とどまることなく、急ぐこともなく、時は淡々と過ぎて行く。しかし、人の心の中に流れる時間の速さは、一瞬も同じということはない。置かれている状況により、時に速く、時にまどろっこしいほどに遅く過ぎて行く。そして、歳を重ねるほどに、余生が短く折り畳まれていく度に、次第に週や月の変わりゆく速さに戸惑いながら過すことになる。

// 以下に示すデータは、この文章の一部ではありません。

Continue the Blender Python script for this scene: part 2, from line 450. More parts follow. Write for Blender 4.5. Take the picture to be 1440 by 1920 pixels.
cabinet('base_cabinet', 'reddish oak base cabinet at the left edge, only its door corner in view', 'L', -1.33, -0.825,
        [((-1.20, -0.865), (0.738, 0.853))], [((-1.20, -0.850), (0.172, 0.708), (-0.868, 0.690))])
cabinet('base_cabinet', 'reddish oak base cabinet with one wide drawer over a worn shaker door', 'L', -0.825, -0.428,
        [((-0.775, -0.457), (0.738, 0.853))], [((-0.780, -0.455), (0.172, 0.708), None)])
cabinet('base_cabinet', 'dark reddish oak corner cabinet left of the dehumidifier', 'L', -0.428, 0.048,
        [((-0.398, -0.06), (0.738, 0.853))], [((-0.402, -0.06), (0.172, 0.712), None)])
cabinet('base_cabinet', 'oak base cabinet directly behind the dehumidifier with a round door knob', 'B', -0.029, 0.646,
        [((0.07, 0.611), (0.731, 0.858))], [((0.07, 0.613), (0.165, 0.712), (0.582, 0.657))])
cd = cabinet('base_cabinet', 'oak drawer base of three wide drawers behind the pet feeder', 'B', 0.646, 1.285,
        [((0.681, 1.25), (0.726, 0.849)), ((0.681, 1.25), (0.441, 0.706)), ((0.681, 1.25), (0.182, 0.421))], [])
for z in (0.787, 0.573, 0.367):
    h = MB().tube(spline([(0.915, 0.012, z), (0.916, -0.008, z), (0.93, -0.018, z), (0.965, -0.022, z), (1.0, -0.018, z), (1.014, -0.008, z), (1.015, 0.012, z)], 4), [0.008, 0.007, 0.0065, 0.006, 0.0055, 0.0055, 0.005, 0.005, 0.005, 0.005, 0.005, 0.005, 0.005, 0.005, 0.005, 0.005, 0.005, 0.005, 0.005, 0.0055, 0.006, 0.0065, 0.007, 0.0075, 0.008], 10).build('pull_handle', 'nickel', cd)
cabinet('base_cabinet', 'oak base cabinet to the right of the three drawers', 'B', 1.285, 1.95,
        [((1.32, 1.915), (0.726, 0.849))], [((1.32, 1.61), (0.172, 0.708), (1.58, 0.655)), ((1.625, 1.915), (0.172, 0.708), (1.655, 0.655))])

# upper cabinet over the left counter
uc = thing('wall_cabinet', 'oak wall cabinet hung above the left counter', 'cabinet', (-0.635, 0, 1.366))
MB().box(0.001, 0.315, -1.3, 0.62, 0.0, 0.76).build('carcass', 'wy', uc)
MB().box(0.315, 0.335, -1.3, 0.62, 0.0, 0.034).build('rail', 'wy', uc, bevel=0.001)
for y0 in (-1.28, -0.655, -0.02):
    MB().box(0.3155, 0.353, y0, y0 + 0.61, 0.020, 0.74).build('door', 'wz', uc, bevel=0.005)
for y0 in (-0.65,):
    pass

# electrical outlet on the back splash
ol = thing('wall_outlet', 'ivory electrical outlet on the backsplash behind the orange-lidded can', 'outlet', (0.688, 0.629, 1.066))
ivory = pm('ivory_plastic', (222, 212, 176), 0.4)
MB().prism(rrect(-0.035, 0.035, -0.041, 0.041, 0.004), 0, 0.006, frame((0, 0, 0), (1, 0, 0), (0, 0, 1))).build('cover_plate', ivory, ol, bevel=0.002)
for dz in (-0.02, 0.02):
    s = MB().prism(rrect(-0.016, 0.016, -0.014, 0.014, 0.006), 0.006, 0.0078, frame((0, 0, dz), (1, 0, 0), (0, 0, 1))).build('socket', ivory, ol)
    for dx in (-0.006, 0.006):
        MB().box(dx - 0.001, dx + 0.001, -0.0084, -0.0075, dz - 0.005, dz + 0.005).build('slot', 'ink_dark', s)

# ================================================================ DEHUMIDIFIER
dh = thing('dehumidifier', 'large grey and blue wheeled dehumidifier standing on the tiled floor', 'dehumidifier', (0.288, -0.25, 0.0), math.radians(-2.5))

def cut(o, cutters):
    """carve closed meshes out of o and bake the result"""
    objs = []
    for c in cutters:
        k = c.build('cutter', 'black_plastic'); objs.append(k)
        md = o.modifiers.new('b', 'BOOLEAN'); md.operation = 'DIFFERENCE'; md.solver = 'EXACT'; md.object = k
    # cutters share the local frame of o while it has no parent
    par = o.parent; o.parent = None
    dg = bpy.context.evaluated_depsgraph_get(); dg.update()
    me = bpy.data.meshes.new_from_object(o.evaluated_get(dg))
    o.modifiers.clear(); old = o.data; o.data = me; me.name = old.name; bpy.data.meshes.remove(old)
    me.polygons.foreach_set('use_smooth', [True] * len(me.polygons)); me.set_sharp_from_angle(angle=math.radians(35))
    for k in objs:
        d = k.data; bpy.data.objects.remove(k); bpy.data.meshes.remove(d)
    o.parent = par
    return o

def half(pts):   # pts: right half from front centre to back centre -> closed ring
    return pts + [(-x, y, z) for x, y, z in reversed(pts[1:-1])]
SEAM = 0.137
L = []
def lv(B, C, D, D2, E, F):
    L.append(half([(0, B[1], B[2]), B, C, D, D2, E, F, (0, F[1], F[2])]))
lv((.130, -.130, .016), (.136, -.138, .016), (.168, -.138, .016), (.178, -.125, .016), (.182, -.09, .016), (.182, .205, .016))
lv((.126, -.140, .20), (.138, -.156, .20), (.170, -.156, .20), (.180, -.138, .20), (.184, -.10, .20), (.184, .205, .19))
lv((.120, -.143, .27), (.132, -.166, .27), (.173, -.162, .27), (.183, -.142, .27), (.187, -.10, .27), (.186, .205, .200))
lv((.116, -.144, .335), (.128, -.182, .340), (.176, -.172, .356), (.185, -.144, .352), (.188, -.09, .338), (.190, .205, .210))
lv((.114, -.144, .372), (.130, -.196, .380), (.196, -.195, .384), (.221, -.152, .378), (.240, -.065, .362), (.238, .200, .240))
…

我が家の物差しは単純である。「え、笑点?!もう1週間が過ぎたの!!」
新聞のコラムに殴られた。5月16日、西日本新聞朝刊の「春秋」である。
「――――▼親と子が生涯であとどれくらい一緒の時間を過ごせるのか―――盆や正月など年に何回あるか。年齢や男女で異なる平均寿命などいくつかの数字を掛け合わせて答えを導く。大半の人が残り時間の少なさに驚くようだ▼大手時計メーカーが大切な人と過ごせる生涯の残り時間を算出している。例えば親と別居している30代後半の人が母親と会える残り時間は計26日ほど。50代前半では計10日足らずに。相手が父親になるとさらに半減する。残り時間は年をとるほどに減っていく―――」
父が逝ってから39年、母の没後21年になる。転勤族で、沖縄や長崎に出たり入ったりしたが、隣同士とはいうものの、父と12年母とは21年一緒に過ごせた幸せを、今になって改めて実感させられた。
翻って、横浜の長女や、ましてアメリカに住む次女と,あとどれくらいの時間を一緒に過ごせるのだろう!算出するのも躊躇うほど、残り時間は少ないとわかっている。電話だけでなく、スマホのLINEや、パソコンのSkypeで、いつでも無料で顔を見て話すことが出来る。しかし、そうそう毎日使うわけでもない。このコラムを、むしろ娘たちに読ませたい――とは思うものの、却って精神的な負担をかけるかもしれないと躊躇う気持ちもある。
コラムの最後は、こう締めくくってあった。
「――――▼親への最高のプレゼントは「時間」ともいわれる。自分の時間を使い、電話をかけたり会いに行ったり。声を聴くだけでも気分や体調の違いは感じられる。会えばなおさらだ▼母の日や父の日でなくとも、思い立った日に。時は有限である――――」
4月の終わりに、長女と上の孫娘が「生存確認」に来てくれた。それに先立ち、傷んでいた客間の網戸を張り替え、庭の雑草を一掃した。家中の網戸23枚を二日がかりで張り替えて、もう10年ほどになる。今回は傷んだ2枚だけの張替えだったが、自分でやるのはもうこれが最後だろう。
二人が帰った後、思い立って玄関と客間の障子10枚を5年ぶりに張り替えた。34年前に我が家を新築する際に、いくつか拘った。「客間と仏間は純和風にすること」、「壁は土壁にすること」、「軒は70㎝迄長く伸ばすこと」、「客間の障子は雪見障子にすること」。
以来、数年毎に自分で障子を張り替えているが、雪見障子は二度手間がかかる。隠し桟を錐で突いて外し、抑えの板バネをドライバーで押さえて外す必要がある。好きで立てた雪見障子だから、苦にはならないし、むしろ無心に張り替えを楽しむのが常だった。
逆さまに立てて上から貼ることで、刷毛から落ちた糊が貼ったばかりの障子を汚すことがない――父から習った張り替え方だった。海辺に住んでいた頃、いつも着物姿だった父が、尻を端折って波打ち際で障子を洗っていた姿が今も目に浮かぶ。5年間あしらっていた竹の模様を、玄関は松に、客間は雲竜の透かし模様にした。何故だか「95%UVカット」と銘打ってある。貼り終わったら、部屋が一段と明るくなった。
この障子貼りも、おそらくこれが最後だろう。長女に「5年後は頼む」とlineしたら、「とっくに、断念している」と返事が来た。つまり、業者に頼むということだろう。失われていく昭和の風物詩が、また一つ。
早朝6時の散歩が、もうすっかり明るい。通学路の階段下に、数年前からヒルザキツキミソウ(昼咲月見草)が群れ咲くようになった。早朝散歩の何よりもの慰めである。
曇天の今朝、時折雨粒が額に落ちる。雨の匂いが次第に濃くなり、あと10日ほどでこの辺りも梅雨にはいる。